Y respecto de Karadima, Errázuriz recibió las primeras denuncias en su contra en 2003, enviadas por Murillo a través del Vicario para la Educación, el jesuita Juan Díaz. Sin embargo, Errázuriz no hizo nada. Recién en 2005 logró Murillo que se empezara un proceso canónico. Pero el cardenal ¡reconoció ante la jueza Jessica González que frenó el proceso por varios años!: «El receso del procedimiento administrativo entre los años 2006 y 2009 es de mi responsabilidad y fue una decisión que tomé luego de haber oído el testimonio de monseñor Andrés Arteaga (sic) respecto de los denunciantes» (González, Guzmán y Villarrubia; p. 245).

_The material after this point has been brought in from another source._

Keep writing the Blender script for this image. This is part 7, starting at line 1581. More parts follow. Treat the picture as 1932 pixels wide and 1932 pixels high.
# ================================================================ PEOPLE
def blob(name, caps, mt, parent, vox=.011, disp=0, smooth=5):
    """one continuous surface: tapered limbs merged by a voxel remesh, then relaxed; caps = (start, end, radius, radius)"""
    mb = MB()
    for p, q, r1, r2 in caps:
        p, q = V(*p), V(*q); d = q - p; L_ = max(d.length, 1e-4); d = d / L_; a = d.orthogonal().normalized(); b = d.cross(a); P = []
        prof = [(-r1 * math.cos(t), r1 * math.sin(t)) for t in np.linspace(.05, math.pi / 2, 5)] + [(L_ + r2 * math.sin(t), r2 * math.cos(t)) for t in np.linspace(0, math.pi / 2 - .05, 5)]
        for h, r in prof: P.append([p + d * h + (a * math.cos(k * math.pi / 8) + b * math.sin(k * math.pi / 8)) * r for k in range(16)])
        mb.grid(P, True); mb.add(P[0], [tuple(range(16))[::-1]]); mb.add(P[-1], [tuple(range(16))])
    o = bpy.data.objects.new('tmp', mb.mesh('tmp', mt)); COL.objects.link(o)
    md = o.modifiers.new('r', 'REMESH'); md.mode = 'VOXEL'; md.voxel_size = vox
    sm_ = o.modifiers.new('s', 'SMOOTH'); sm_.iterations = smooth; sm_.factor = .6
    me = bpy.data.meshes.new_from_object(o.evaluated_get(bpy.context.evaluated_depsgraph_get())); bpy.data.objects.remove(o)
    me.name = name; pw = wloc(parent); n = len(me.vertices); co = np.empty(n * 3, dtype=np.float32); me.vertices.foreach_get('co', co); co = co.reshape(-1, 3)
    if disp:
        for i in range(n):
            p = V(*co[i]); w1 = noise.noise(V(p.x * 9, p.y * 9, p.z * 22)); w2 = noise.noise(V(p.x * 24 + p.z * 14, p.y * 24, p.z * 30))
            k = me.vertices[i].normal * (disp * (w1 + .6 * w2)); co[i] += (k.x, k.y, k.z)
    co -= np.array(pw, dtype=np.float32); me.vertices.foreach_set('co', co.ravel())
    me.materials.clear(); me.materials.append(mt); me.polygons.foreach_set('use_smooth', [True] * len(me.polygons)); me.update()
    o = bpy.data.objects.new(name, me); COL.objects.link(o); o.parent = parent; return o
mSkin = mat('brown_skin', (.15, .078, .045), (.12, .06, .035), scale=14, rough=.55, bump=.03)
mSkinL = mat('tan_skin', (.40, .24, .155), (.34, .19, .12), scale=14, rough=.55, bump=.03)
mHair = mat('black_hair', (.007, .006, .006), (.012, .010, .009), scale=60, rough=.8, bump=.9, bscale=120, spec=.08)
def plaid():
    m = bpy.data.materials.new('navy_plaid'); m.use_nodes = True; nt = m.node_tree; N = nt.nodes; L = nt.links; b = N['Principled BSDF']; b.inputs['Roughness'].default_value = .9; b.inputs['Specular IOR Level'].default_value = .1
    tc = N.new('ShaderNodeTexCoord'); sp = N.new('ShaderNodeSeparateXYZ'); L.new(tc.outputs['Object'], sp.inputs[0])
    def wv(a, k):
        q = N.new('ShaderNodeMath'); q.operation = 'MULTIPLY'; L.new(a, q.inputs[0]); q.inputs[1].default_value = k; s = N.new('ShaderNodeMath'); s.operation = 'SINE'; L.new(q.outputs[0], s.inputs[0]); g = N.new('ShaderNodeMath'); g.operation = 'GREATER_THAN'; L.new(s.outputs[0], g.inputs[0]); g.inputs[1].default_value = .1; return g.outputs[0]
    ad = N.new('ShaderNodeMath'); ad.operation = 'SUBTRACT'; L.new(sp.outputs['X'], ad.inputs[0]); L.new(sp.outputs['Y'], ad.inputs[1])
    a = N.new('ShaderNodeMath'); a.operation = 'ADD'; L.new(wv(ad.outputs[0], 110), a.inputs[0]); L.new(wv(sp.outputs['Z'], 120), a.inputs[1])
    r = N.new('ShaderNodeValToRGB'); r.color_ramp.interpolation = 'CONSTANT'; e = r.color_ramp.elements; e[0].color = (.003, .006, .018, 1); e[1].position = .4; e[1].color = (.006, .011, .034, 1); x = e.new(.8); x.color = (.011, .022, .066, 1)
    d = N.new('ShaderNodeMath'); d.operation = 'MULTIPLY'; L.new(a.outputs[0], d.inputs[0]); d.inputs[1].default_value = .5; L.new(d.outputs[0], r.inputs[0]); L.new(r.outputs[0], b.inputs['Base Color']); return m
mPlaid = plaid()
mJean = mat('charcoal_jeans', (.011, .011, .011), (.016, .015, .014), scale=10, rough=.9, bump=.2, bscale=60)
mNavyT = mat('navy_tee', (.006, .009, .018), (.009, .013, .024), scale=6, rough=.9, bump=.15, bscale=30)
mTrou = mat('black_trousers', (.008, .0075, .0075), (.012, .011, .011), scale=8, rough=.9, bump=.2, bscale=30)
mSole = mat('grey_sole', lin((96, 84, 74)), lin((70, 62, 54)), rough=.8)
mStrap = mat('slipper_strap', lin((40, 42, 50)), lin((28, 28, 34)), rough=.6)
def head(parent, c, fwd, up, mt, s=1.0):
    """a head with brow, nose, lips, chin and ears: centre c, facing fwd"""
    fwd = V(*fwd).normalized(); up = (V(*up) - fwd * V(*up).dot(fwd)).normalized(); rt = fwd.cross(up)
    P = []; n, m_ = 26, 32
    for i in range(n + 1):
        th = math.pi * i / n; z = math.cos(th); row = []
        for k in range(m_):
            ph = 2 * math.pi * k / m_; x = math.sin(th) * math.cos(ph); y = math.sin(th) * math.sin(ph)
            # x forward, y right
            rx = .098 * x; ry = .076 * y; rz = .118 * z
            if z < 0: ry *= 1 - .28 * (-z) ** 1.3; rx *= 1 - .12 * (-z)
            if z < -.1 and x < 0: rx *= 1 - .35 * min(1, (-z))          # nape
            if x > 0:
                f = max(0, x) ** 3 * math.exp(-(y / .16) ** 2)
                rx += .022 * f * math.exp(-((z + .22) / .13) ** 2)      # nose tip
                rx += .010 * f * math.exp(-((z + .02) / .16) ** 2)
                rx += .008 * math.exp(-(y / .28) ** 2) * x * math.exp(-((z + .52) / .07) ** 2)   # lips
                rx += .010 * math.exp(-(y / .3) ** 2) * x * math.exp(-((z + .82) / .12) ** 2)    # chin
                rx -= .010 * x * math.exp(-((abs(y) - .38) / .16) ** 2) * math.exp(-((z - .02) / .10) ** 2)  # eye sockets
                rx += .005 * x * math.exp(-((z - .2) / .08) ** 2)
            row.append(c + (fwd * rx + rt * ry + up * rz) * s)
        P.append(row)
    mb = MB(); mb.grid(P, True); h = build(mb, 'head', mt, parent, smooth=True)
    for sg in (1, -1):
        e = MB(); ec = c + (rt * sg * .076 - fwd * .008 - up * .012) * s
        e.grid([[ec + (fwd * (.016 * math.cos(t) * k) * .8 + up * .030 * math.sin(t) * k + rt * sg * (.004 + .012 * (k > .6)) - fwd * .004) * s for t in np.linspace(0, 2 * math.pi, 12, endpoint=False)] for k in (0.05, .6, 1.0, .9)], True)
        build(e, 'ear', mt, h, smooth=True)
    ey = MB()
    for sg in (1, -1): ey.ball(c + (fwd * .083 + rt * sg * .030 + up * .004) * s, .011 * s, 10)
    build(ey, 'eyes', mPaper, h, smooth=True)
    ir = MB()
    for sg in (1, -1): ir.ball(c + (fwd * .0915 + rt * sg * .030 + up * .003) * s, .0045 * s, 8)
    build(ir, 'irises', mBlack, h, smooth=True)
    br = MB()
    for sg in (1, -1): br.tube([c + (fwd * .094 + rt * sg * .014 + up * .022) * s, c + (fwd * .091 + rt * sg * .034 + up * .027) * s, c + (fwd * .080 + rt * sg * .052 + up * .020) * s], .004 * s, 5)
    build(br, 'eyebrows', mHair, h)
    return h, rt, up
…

El propio cardenal Errázuriz con toda naturalidad ha fundamentado la actitud encubridora que ha imperado en la jerarquía de la Iglesia, al señalar: «Hay que tener presente que el obispo tiene una función de pastor y de padre, no solo en bien de los fieles, sino también ante cada sacerdote de su diócesis. Quisiera saber qué papá va a la justicia a delatar a sus hijos» (El Mercurio; 26-5-2002). ¡Cuántos niños se habrían salvado de ser abusados, si Errázuriz no hubiese protegido «paternalmente» a Cox, el cura Tato y Karadima!

Desgraciadamente esta protección «familiar-corporativa» la ha consagrado Francisco durante la visita en nuestro país con el total apoyo a Barros y su duro ataque a las víctimas de la secta de Karadima que continúan buscando verdad y justicia. ¡Qué contradicción con el mensaje evangélico que nos dice que «si alguien hace caer en pecado a uno de estos (niños) pequeños que creen en mí, mejor le sería que le amarraran al cuello una piedra de molino y lo tiraran al mar» (Mateo 18; 6)!